LPE took out a patent in 2006 for a new type of hybrid powertrain to provide a practical solution. This provides an electric car with an on board generator to keep the batteries charged. This sets it apart from the hybrids now available such as the Lexus and the Toyota Prius which use a conventional 4 stroke engine to provide both vehicle drive and battery charging.

Most of the world’s electricity is generated by the use of turbines rather than reciprocating engines. With this in mind, the ‘Whisper’ powertrain has been built at LPE’s Wellingborough factory as a ‘series hybrid with a micro turbine range extender’. The continuous combustion of a turbine when working at constant speed permits more complete combustion than is obtainable from the 4 or 2 stroke cycle and the new powertrain provides ultra low emissions, high fuel efficiency (with up to 80 mpg), multi fuel capability, no requirement for coolant or lubricating oil, long life reliability and robustness. This car travels 40 miles on electric power alone before the turbine generator kicks in.

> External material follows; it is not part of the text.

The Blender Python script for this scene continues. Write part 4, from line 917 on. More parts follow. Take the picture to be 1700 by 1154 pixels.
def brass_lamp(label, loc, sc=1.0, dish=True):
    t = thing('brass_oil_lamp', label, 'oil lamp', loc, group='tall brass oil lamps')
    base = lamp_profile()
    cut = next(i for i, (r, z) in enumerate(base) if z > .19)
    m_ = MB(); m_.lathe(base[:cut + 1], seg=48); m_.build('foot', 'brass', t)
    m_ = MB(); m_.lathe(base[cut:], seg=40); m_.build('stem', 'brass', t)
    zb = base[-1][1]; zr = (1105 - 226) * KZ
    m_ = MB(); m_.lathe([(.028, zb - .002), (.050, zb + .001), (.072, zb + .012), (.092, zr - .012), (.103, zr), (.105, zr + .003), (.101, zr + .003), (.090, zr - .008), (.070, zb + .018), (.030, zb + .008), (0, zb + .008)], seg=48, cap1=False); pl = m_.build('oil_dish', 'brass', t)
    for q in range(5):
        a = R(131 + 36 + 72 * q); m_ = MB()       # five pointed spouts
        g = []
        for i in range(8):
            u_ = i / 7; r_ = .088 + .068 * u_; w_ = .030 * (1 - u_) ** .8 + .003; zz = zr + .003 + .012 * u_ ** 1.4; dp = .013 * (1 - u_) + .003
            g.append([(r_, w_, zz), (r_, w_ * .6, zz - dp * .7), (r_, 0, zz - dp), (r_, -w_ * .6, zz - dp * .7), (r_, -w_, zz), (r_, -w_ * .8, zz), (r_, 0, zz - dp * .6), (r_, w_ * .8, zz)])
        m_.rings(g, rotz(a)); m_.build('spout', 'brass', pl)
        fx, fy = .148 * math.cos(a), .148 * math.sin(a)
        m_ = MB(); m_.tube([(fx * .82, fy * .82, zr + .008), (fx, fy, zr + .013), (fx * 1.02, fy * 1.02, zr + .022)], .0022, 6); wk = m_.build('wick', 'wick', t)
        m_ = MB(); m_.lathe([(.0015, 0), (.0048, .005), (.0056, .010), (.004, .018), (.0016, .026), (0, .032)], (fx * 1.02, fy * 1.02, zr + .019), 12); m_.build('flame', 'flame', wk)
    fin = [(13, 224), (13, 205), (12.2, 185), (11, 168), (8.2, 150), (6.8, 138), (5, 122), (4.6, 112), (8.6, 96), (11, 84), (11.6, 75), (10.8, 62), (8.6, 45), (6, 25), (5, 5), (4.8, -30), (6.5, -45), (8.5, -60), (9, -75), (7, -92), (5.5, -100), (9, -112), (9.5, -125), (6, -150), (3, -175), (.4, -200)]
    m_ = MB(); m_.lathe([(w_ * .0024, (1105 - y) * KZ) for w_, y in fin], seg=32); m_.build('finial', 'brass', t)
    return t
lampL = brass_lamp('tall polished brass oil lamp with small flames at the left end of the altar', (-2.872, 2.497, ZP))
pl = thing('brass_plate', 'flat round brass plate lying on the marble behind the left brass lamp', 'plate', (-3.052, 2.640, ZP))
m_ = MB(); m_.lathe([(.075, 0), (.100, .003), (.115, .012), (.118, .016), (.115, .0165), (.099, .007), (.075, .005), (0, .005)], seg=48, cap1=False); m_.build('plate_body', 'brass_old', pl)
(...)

Jet planes, jet boats, jet skis  - now jet cars ! But turbines have been tried before. The Rover BRM was a sports racing car driven at Le Mans in the 24 hour race in the mid 60’s by Sir Jackie Stewart and Graham Hill, Lotus ran 2 single seat racing cars at Indianapolis and Chrysler produced 50 turbine road cars for evaluation purposes. However, problems largely associated with slow throttle response prevented the large scale commercialisation of the gas turbine for everyday road use – until now.

The new technology is installed into a host vehicle, but can be fitted into any vehicle of this size or larger  -  the photograph shows the concept car and there are plans to develop this powertrain concept with suitable partners into prototypes for production.